I love working this way. I fires me up. I have the best job in the world. I’m just not getting paid for it…

But would an advance on Make a Move change anything? I’d be contractually compelled to write the second season of the book, instead of being able to rely on the understanding of my readers while I get the film done. And I’d have more money, but not enough to give up my day job, which I like. I’d have print distribution, which would get my books out to more readers, but unless the goal is financial reward, more readers isn’t a goal in itself. Sales of the book are far from stellar, but I know the best way to drive more sales is to get the second book written and published, which I can currently do at my own pace.

I think the main reason I still want a book deal is that I love the publishing industry. Yes, I said it. Even though I find their output largely unreadable, and I’ve often said bad things about the way they operate and the mistakes they’re (in my opinion) still making, I love the concept of the institution of publishing. I guess it’s the same way people still see a need for the royal family; they’re a flawed institution, but they’re important just because they are. And as I love publishing, I feel like I should play my part in the big machine, even if I’m not convinced it’s the best path for my career as a writer, or for Make a Move.

Like I said, I’m conflicted.

 

My Personal Reading Revolution

Sunday, September 12th, 2010

T minus two days until I get my Kindle, and I’m a bit excited about it. Aside from all the books I’ve been planning to load onto it (Spook Country by William Gibson will be the first purchase – given the author’s contribution to technological free-thinking, it seems appropriate) it’s finally going to let me get into the backlist of indie books I’ve been meaning to read for while.

29 Jobs and a Millions Lies by Jennifer Topper was the first eBook I tried reading on a screen, but I got tired of the scrolling, too-high-contrast text, as it was stopping me from losing myself in the story. I think that was the first time I seriously considered an eReader; if I was going to find new, original works from the periphery of publishing, I’d need a mechanism to consume them.

I did toy with the idea of shelling out the large cash for an iPad, but as I’m typing this on a laptop, lying in bed, I couldn’t see the attraction. Plus, as I watch my battery indicator tick down past 20 minutes left, I know I’ve made the right choice of reading platform.

So this post isn’t a prediction, or an opinion, or a review; it’s just me sharing my thoughts – that I’m about to join the eBook evolution as a reader rather than a writer, and I have no idea what it’s going to change. I know one thing won’t change – story, which is all I’m really interested in – but for everything else, all bets are off.

 

The Importance of Being Indie

Monday, May 24th, 2010

“Writers need to stop defining themselves by their publisher, or lack thereof. “Indie” is becoming a meaningless affectation.”

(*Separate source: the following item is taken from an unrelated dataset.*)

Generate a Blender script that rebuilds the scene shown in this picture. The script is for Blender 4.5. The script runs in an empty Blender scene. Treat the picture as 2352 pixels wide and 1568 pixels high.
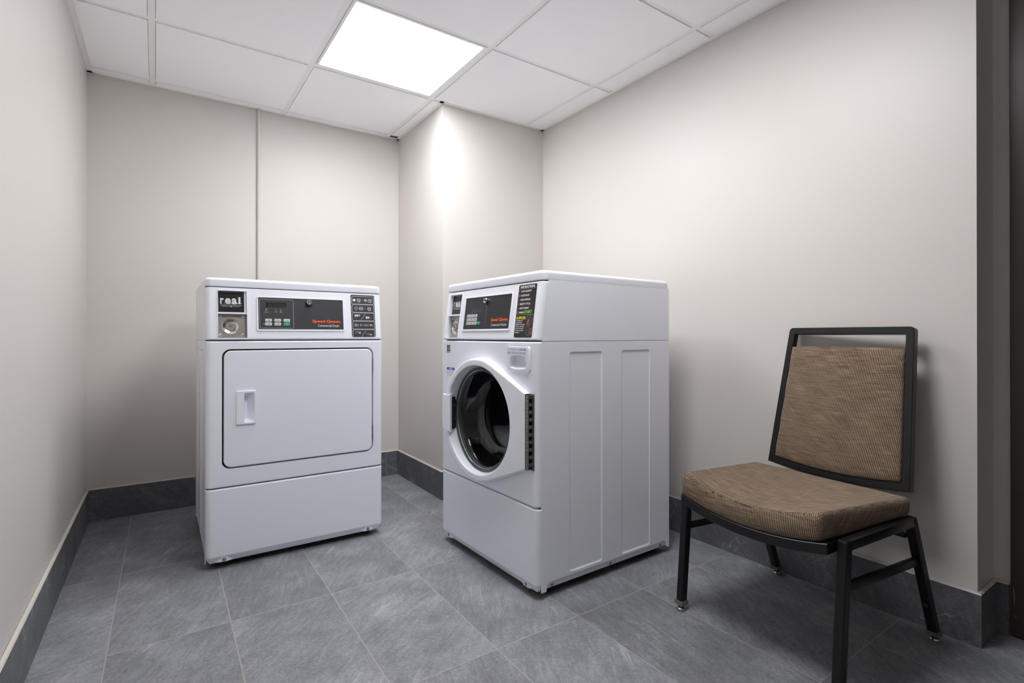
import bpy, bmesh, math, random
from mathutils import Vector, Matrix
PI = math.pi
random.seed(4)
sc = bpy.context.scene
COL = sc.collection

# ------------------------------------------------------------------ materials
def new_mat(name):
    m = bpy.data.materials.new(name); m.use_nodes = True
    nt = m.node_tree
    return m, nt, nt.nodes['Principled BSDF']

def N(nt, typ, **kw):
    n = nt.nodes.new(typ)
    for k, v in kw.items():
        if k.startswith('i_'):
            key = k[2:]
            n.inputs[int(key) if key.isdigit() else key].default_value = v
        else:
            setattr(n, k, v)
    return n

def L(nt, a, b): nt.links.new(a, b)

def math_n(nt, op, a, b=None, c=None):
    n = nt.nodes.new('ShaderNodeMath'); n.operation = op
    for i, v in enumerate((a, b, c)):
        if v is None: continue
        if isinstance(v, (int, float)): n.inputs[i].default_value = v
        else: nt.links.new(v, n.inputs[i])
    return n.outputs[0]

def mix_col(nt, fac, a, b):
    n = nt.nodes.new('ShaderNodeMix'); n.data_type = 'RGBA'
    for i, v in ((0, fac), (6, a), (7, b)):
        if isinstance(v, (int, float)): n.inputs[i].default_value = v
        elif isinstance(v, (tuple, list)): n.inputs[i].default_value = (*v[:3], 1)
        else: nt.links.new(v, n.inputs[i])
    return n.outputs[2]

def simple(name, col, rough=0.5, metal=0.0, spec=0.5, grain=0.0, gscale=200.0, bump=0.0, coat=0.0):
    """plain surface with a fine procedural grain in colour and relief"""
    m, nt, b = new_mat(name)
    b.inputs['Base Color'].default_value = (*col, 1)
    b.inputs['Roughness'].default_value = rough
    b.inputs['Metallic'].default_value = metal
    b.inputs['Specular IOR Level'].default_value = spec
    if coat:
        b.inputs['Coat Weight'].default_value = coat
        b.inputs['Coat Roughness'].default_value = 0.08
    if grain or bump:
        tc = N(nt, 'ShaderNodeTexCoord')
        nz = N(nt, 'ShaderNodeTexNoise', i_Scale=gscale, i_Detail=3.0)
        L(nt, tc.outputs['Object'], nz.inputs['Vector'])
        if grain:
            lo = tuple(c * (1 - grain) for c in col); hi = tuple(min(1, c * (1 + grain)) for c in col)
            L(nt, mix_col(nt, nz.outputs[0], lo, hi), b.inputs['Base Color'])
        if bump:
            bp = N(nt, 'ShaderNodeBump', i_Strength=bump, i_Distance=0.001)
            L(nt, nz.outputs[0], bp.inputs['Height']); L(nt, bp.outputs[0], b.inputs['Normal'])
    return m

M = {}
M['wall'] = simple('painted_wall', (0.632, 0.603, 0.572), 0.42, spec=0.35, grain=0.012, gscale=260, bump=0.10)
M['pipe'] = simple('painted_conduit', (0.62, 0.585, 0.555), 0.4, spec=0.35, grain=0.01, gscale=120)
M['tile_ceiling'] = simple('ceiling_board', (0.93, 0.93, 0.94), 0.9, spec=0.1, grain=0.05, gscale=420, bump=0.25)
M['grid'] = simple('ceiling_grid_paint', (0.86, 0.855, 0.85), 0.45, spec=0.4, grain=0.01)
M['plenum'] = simple('plenum_dark', (0.25, 0.25, 0.25), 0.9)
M['enamel'] = simple('white_enamel', (0.825, 0.845, 0.92), 0.27, spec=0.5, grain=0.006, gscale=90, bump=0.03)
M['plastic'] = simple('white_plastic', (0.83, 0.85, 0.92), 0.22, spec=0.5, grain=0.005, gscale=60)
M['gap'] = simple('dark_gap', (0.05, 0.055, 0.065), 0.6, grain=0.1)
M['under'] = simple('galvanised_dark', (0.03, 0.03, 0.03), 0.7, grain=0.2)
M['rubber'] = simple('black_rubber', (0.02, 0.02, 0.021), 0.6, grain=0.1)
M['gasket'] = simple('grey_rubber_gasket', (0.045, 0.047, 0.05), 0.45, grain=0.1)
M['drum'] = simple('dark_drum', (0.06, 0.06, 0.065), 0.35, metal=0.6, grain=0.15, gscale=40)
M['chrome'] = simple('chrome', (0.72, 0.72, 0.72), 0.14, metal=1.0, grain=0.03)
M['steel'] = simple('brushed_steel', (0.47, 0.42, 0.375), 0.36, metal=0.9, grain=0.10, gscale=350, bump=0.05)
M['hinge'] = simple('hinge_steel', (0.40, 0.37, 0.33), 0.32, metal=1.0, grain=0.12, gscale=150)
M['screw'] = simple('zinc_screw', (0.30, 0.34, 0.36), 0.35, metal=0.9, grain=0.1)
M['panel'] = simple('charcoal_overlay', (0.035, 0.036, 0.041), 0.42, spec=0.45, grain=0.12, gscale=700, bump=0.05)
M['panel_black'] = simple('black_overlay', (0.018, 0.018, 0.020), 0.40, spec=0.45, grain=0.12, gscale=700, bump=0.05)
M['label_black'] = simple('black_label', (0.012, 0.012, 0.015), 0.3, spec=0.5, grain=0.1)
M['label_brown'] = simple('black_print_label', (0.016, 0.012, 0.012), 0.25, spec=0.5, grain=0.1)
M['label_white'] = simple('paper_label', (0.80, 0.79, 0.77), 0.5, grain=0.02)
M['window'] = simple('display_window', (0.020, 0.018, 0.015), 0.2, grain=0.1)
M['segment'] = simple('unlit_segment', (0.070, 0.058, 0.046), 0.4, grain=0.1)
M['ink_white'] = simple('white_ink', (0.80, 0.81, 0.83), 0.5, grain=0.01)
M['ink_grey'] = simple('grey_ink', (0.36, 0.36, 0.37), 0.5, grain=0.02)
M['ink_dark'] = simple('dark_ink', (0.10, 0.10, 0.11), 0.5, grain=0.02)
M['ink_black'] = simple('black_ink', (0.015, 0.015, 0.015), 0.5, grain=0.02)
M['ink_orange'] = simple('orange_ink', (0.88, 0.085, 0.012), 0.5, grain=0.01)
M['ink_red'] = simple('red_ink', (0.75, 0.075, 0.03), 0.5, grain=0.01)
M['ink_amber'] = simple('amber_ink', (0.85, 0.20, 0.02), 0.5, grain=0.01)
M['ink_yellow'] = simple('yellow_ink', (0.75, 0.68, 0.02), 0.5, grain=0.01)
M['ink_blue'] = simple('blue_ink', (0.035, 0.17, 0.62), 0.5, grain=0.01)
M['ink_navy'] = simple('navy_ink', (0.008, 0.06, 0.42), 0.5, grain=0.01)
M['ink_purple'] = simple('purple_ink', (0.26, 0.05, 0.33), 0.5, grain=0.01)
M['ink_lime'] = simple('lime_ink', (0.22, 0.62, 0.03), 0.5, grain=0.01)
M['button'] = simple('pale_button', (0.62, 0.63, 0.65), 0.4, grain=0.02)
M['button_green'] = simple('green_button', (0.0, 0.36, 0.14), 0.4, grain=0.02)
M['black_metal'] = simple('black_powder_coat', (0.0060, 0.0060, 0.0068), 0.36, spec=0.40, grain=0.15, gscale=500, bump=0.10)
M['glide'] = simple('smoky_glide_plastic', (0.16, 0.145, 0.13), 0.25, grain=0.1)
M['door_brown'] = simple('dark_brown_door', (0.030, 0.024, 0.019), 0.36, spec=0.5, grain=0.2, gscale=300, bump=0.12)
M['scuff'] = simple('pale_scuff', (0.16, 0.14, 0.12), 0.6, grain=0.3, gscale=120)
M['caulk'] = simple('painted_caulk', (0.62, 0.58, 0.53), 0.5, grain=0.05, gscale=150)
M['edge_metal'] = simple('aluminium_edge', (0.75, 0.75, 0.76), 0.3, metal=0.8, grain=0.04)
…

@glecharles, 1:00 PM May 19th

I really, really wanted to agree with this when I read it. It resonates with how I feel about my book and what I’m doing – that I’m competing with all books, and not just the independently produced ones. I’d never send my book for review by a publication dealing only with indie books; I’m putting Make a Move up for the Pepsi Challenge against every book out there, and I’m competing on story, character, dialogue and ideas, knowing that my editing and printed product are comparable with anything the mainstream can offer, and won’t let me down. The quality of my book is more important to me than any label I could attach to it, or myself.

And in a perfect world, that would be enough.

Thing is, if you don’t label yourself, someone else will. And that label is “vanity publisher”. It happened to a writer friend of mine last week; she was enquiring about whether attending a seminar on book marketing, targeted at publishers and held by a respected outfit in Manchester, would be of benefit to her. The reply she received told her that there would be little of interest to a vanity publisher. Nice.

This stereotype – the vanity publisher – was weak ten years ago, outdated five years ago, and is now just tired. Even its irony value as an inaccurate, mindless cliché sustained by a supposedly creative industry has faded. It’s time it ended.

I read Zoe Winter’s blog post over at IndieReader.com about how the term “indie author” is starting to catch on, and how indies with the skills and drive to produce a quality product need to stand up and define what it means to be an indie. I agree with her assertion of what it means – or what it should mean to be an indie author – and I’m committed to playing my part on all counts, but I’m skeptical about one thing, and that’s how far we, as indies, can push the title. I “officially” adopted the title of indie author when I changed my About page recently, but I didn’t do it because I needed to feel like part of a movement, or I was looking for validation, or I was yielding to peer pressure; I did it for the reason anyone running a business should do anything: because the customers asked.

I run Google Analytics on this site, and I monitor what people are searching for when they find me. Know what my most frequent search term is? “indie novel”. I don’t know specifically what these browsers want when they search for indie novels, but I hope they want the same thing I did when I used to search the “contemporary” section of a bookshop: something new, inspiring, raw, alternative, edgy – exactly the kind of books that are struggling to get book deals as publishing pounds are redirected to easier sells. So these readers are searching for something, and they’re finding me, and they’re sticking around to explore the site and download my sample episode (okay, I admit it, I have a data fetish).

So there is an indie movement in books, but it’s the readers who are driving it, not the writers. We have no control over where it goes, other than to do our utmost to give the readers print books and eBooks of the quality they deserve. And as for the title of “indie author”, its your choice whether to adopt it, but given the energy, enthusiasm and acceptance of the indies I’ve met since I published Make a Move and started this blog, it’s one I’m proud to accept.